SHORT TASK -
The complete listing should be restated exactly.

DATA EXTRACT -
[start]

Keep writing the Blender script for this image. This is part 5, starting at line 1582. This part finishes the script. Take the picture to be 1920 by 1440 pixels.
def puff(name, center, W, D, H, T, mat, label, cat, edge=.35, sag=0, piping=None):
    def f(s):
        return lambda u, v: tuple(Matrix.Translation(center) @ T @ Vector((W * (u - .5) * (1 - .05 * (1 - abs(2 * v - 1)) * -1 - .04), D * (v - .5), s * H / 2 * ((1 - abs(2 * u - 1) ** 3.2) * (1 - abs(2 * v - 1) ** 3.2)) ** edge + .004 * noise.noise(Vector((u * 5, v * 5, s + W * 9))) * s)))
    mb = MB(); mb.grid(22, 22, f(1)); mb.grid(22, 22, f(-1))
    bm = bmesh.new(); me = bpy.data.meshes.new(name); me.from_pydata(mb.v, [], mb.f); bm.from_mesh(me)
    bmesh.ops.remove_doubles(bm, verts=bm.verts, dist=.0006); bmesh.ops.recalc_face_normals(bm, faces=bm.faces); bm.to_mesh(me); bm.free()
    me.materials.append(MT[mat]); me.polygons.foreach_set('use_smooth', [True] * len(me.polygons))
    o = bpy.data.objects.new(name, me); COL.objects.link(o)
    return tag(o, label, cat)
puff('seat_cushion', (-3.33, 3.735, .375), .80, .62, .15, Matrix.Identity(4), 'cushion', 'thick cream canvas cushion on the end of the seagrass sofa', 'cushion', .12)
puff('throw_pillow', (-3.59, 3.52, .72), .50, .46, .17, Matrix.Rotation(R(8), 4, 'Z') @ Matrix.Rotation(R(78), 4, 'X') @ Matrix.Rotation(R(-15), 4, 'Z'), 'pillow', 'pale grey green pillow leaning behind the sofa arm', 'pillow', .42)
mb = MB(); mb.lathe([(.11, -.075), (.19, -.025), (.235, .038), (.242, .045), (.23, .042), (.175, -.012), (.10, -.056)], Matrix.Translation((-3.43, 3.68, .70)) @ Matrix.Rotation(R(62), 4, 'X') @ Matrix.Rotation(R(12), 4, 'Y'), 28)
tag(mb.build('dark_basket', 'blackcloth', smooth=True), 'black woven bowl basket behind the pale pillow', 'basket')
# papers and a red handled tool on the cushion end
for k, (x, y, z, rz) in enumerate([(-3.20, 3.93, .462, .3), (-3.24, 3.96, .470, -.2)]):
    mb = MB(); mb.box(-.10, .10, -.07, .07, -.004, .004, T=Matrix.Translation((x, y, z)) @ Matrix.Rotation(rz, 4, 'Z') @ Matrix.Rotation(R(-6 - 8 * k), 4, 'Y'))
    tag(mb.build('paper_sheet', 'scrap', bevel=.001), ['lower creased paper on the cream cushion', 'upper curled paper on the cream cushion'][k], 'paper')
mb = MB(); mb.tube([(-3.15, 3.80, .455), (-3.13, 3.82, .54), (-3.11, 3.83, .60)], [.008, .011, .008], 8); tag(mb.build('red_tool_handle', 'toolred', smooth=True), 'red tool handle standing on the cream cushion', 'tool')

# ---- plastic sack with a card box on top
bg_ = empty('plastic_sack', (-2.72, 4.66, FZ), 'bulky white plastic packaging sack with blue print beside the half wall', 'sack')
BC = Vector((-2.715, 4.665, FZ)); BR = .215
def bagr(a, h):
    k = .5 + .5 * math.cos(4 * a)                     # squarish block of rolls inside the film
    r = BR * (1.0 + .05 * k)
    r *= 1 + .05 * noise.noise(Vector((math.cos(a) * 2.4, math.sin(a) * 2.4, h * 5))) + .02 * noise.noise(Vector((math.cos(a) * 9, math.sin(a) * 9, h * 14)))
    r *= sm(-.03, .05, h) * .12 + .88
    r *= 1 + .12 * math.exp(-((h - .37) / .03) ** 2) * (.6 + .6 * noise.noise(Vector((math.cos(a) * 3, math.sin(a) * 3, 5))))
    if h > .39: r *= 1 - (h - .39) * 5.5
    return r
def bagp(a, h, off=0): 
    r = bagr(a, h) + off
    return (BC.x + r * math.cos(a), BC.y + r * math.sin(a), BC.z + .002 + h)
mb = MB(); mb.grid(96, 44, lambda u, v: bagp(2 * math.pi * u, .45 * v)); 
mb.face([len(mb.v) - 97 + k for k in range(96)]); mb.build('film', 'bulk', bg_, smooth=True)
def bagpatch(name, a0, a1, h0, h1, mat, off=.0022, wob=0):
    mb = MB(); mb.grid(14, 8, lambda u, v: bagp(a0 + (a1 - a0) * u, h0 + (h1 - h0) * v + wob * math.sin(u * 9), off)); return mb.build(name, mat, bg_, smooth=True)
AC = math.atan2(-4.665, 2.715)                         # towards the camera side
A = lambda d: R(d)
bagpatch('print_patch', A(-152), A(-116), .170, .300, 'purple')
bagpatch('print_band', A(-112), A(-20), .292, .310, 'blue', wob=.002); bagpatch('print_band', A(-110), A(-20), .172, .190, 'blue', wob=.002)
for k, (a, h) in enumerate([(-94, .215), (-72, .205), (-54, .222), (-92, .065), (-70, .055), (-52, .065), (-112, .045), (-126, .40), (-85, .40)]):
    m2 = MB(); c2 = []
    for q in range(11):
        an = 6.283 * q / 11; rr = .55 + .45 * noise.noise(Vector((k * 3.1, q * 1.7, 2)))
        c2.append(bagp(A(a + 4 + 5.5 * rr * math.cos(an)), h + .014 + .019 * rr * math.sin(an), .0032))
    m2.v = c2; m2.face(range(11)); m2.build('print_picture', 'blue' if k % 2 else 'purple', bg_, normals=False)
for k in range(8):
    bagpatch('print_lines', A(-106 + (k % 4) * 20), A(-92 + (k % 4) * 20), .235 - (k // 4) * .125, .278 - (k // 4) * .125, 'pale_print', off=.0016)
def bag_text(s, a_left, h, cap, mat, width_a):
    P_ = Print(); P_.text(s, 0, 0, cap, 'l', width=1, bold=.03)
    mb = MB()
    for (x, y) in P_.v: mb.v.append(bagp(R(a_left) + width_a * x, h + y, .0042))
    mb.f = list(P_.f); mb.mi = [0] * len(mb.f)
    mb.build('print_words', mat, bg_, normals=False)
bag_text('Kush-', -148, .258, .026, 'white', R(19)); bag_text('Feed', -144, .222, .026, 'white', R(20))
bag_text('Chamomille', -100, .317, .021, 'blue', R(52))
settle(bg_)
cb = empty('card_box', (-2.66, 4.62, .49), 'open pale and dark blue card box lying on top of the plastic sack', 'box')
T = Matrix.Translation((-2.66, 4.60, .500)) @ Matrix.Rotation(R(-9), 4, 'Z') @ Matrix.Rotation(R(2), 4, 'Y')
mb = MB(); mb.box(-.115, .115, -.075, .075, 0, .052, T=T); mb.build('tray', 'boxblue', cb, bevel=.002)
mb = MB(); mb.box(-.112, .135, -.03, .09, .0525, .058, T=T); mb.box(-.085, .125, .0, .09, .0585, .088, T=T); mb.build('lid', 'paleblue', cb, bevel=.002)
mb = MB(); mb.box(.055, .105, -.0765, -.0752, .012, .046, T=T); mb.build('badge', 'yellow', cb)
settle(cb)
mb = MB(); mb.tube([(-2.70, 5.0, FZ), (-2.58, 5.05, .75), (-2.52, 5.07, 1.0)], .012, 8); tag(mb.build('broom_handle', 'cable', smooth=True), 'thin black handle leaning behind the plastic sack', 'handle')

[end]

RESULT -
Keep writing the Blender script for this image. This is part 5, starting at line 1582. This part finishes the script. Take the picture to be 1920 by 1440 pixels.
def puff(name, center, W, D, H, T, mat, label, cat, edge=.35, sag=0, piping=None):
    def f(s):
        return lambda u, v: tuple(Matrix.Translation(center) @ T @ Vector((W * (u - .5) * (1 - .05 * (1 - abs(2 * v - 1)) * -1 - .04), D * (v - .5), s * H / 2 * ((1 - abs(2 * u - 1) ** 3.2) * (1 - abs(2 * v - 1) ** 3.2)) ** edge + .004 * noise.noise(Vector((u * 5, v * 5, s + W * 9))) * s)))
    mb = MB(); mb.grid(22, 22, f(1)); mb.grid(22, 22, f(-1))
    bm = bmesh.new(); me = bpy.data.meshes.new(name); me.from_pydata(mb.v, [], mb.f); bm.from_mesh(me)
    bmesh.ops.remove_doubles(bm, verts=bm.verts, dist=.0006); bmesh.ops.recalc_face_normals(bm, faces=bm.faces); bm.to_mesh(me); bm.free()
    me.materials.append(MT[mat]); me.polygons.foreach_set('use_smooth', [True] * len(me.polygons))
    o = bpy.data.objects.new(name, me); COL.objects.link(o)
    return tag(o, label, cat)
puff('seat_cushion', (-3.33, 3.735, .375), .80, .62, .15, Matrix.Identity(4), 'cushion', 'thick cream canvas cushion on the end of the seagrass sofa', 'cushion', .12)
puff('throw_pillow', (-3.59, 3.52, .72), .50, .46, .17, Matrix.Rotation(R(8), 4, 'Z') @ Matrix.Rotation(R(78), 4, 'X') @ Matrix.Rotation(R(-15), 4, 'Z'), 'pillow', 'pale grey green pillow leaning behind the sofa arm', 'pillow', .42)
mb = MB(); mb.lathe([(.11, -.075), (.19, -.025), (.235, .038), (.242, .045), (.23, .042), (.175, -.012), (.10, -.056)], Matrix.Translation((-3.43, 3.68, .70)) @ Matrix.Rotation(R(62), 4, 'X') @ Matrix.Rotation(R(12), 4, 'Y'), 28)
tag(mb.build('dark_basket', 'blackcloth', smooth=True), 'black woven bowl basket behind the pale pillow', 'basket')
# papers and a red handled tool on the cushion end
for k, (x, y, z, rz) in enumerate([(-3.20, 3.93, .462, .3), (-3.24, 3.96, .470, -.2)]):
    mb = MB(); mb.box(-.10, .10, -.07, .07, -.004, .004, T=Matrix.Translation((x, y, z)) @ Matrix.Rotation(rz, 4, 'Z') @ Matrix.Rotation(R(-6 - 8 * k), 4, 'Y'))
    tag(mb.build('paper_sheet', 'scrap', bevel=.001), ['lower creased paper on the cream cushion', 'upper curled paper on the cream cushion'][k], 'paper')
mb = MB(); mb.tube([(-3.15, 3.80, .455), (-3.13, 3.82, .54), (-3.11, 3.83, .60)], [.008, .011, .008], 8); tag(mb.build('red_tool_handle', 'toolred', smooth=True), 'red tool handle standing on the cream cushion', 'tool')

# ---- plastic sack with a card box on top
bg_ = empty('plastic_sack', (-2.72, 4.66, FZ), 'bulky white plastic packaging sack with blue print beside the half wall', 'sack')
BC = Vector((-2.715, 4.665, FZ)); BR = .215
def bagr(a, h):
    k = .5 + .5 * math.cos(4 * a)                     # squarish block of rolls inside the film
    r = BR * (1.0 + .05 * k)
    r *= 1 + .05 * noise.noise(Vector((math.cos(a) * 2.4, math.sin(a) * 2.4, h * 5))) + .02 * noise.noise(Vector((math.cos(a) * 9, math.sin(a) * 9, h * 14)))
    r *= sm(-.03, .05, h) * .12 + .88
    r *= 1 + .12 * math.exp(-((h - .37) / .03) ** 2) * (.6 + .6 * noise.noise(Vector((math.cos(a) * 3, math.sin(a) * 3, 5))))
    if h > .39: r *= 1 - (h - .39) * 5.5
    return r
def bagp(a, h, off=0): 
    r = bagr(a, h) + off
    return (BC.x + r * math.cos(a), BC.y + r * math.sin(a), BC.z + .002 + h)
mb = MB(); mb.grid(96, 44, lambda u, v: bagp(2 * math.pi * u, .45 * v)); 
mb.face([len(mb.v) - 97 + k for k in range(96)]); mb.build('film', 'bulk', bg_, smooth=True)
def bagpatch(name, a0, a1, h0, h1, mat, off=.0022, wob=0):
    mb = MB(); mb.grid(14, 8, lambda u, v: bagp(a0 + (a1 - a0) * u, h0 + (h1 - h0) * v + wob * math.sin(u * 9), off)); return mb.build(name, mat, bg_, smooth=True)
AC = math.atan2(-4.665, 2.715)                         # towards the camera side
A = lambda d: R(d)
bagpatch('print_patch', A(-152), A(-116), .170, .300, 'purple')
bagpatch('print_band', A(-112), A(-20), .292, .310, 'blue', wob=.002); bagpatch('print_band', A(-110), A(-20), .172, .190, 'blue', wob=.002)
for k, (a, h) in enumerate([(-94, .215), (-72, .205), (-54, .222), (-92, .065), (-70, .055), (-52, .065), (-112, .045), (-126, .40), (-85, .40)]):
    m2 = MB(); c2 = []
    for q in range(11):
        an = 6.283 * q / 11; rr = .55 + .45 * noise.noise(Vector((k * 3.1, q * 1.7, 2)))
        c2.append(bagp(A(a + 4 + 5.5 * rr * math.cos(an)), h + .014 + .019 * rr * math.sin(an), .0032))
    m2.v = c2; m2.face(range(11)); m2.build('print_picture', 'blue' if k % 2 else 'purple', bg_, normals=False)
for k in range(8):
    bagpatch('print_lines', A(-106 + (k % 4) * 20), A(-92 + (k % 4) * 20), .235 - (k // 4) * .125, .278 - (k // 4) * .125, 'pale_print', off=.0016)
def bag_text(s, a_left, h, cap, mat, width_a):
    P_ = Print(); P_.text(s, 0, 0, cap, 'l', width=1, bold=.03)
    mb = MB()
    for (x, y) in P_.v: mb.v.append(bagp(R(a_left) + width_a * x, h + y, .0042))
    mb.f = list(P_.f); mb.mi = [0] * len(mb.f)
    mb.build('print_words', mat, bg_, normals=False)
bag_text('Kush-', -148, .258, .026, 'white', R(19)); bag_text('Feed', -144, .222, .026, 'white', R(20))
bag_text('Chamomille', -100, .317, .021, 'blue', R(52))
settle(bg_)
cb = empty('card_box', (-2.66, 4.62, .49), 'open pale and dark blue card box lying on top of the plastic sack', 'box')
T = Matrix.Translation((-2.66, 4.60, .500)) @ Matrix.Rotation(R(-9), 4, 'Z') @ Matrix.Rotation(R(2), 4, 'Y')
mb = MB(); mb.box(-.115, .115, -.075, .075, 0, .052, T=T); mb.build('tray', 'boxblue', cb, bevel=.002)
mb = MB(); mb.box(-.112, .135, -.03, .09, .0525, .058, T=T); mb.box(-.085, .125, .0, .09, .0585, .088, T=T); mb.build('lid', 'paleblue', cb, bevel=.002)
mb = MB(); mb.box(.055, .105, -.0765, -.0752, .012, .046, T=T); mb.build('badge', 'yellow', cb)
settle(cb)
mb = MB(); mb.tube([(-2.70, 5.0, FZ), (-2.58, 5.05, .75), (-2.52, 5.07, 1.0)], .012, 8); tag(mb.build('broom_handle', 'cable', smooth=True), 'thin black handle leaning behind the plastic sack', 'handle')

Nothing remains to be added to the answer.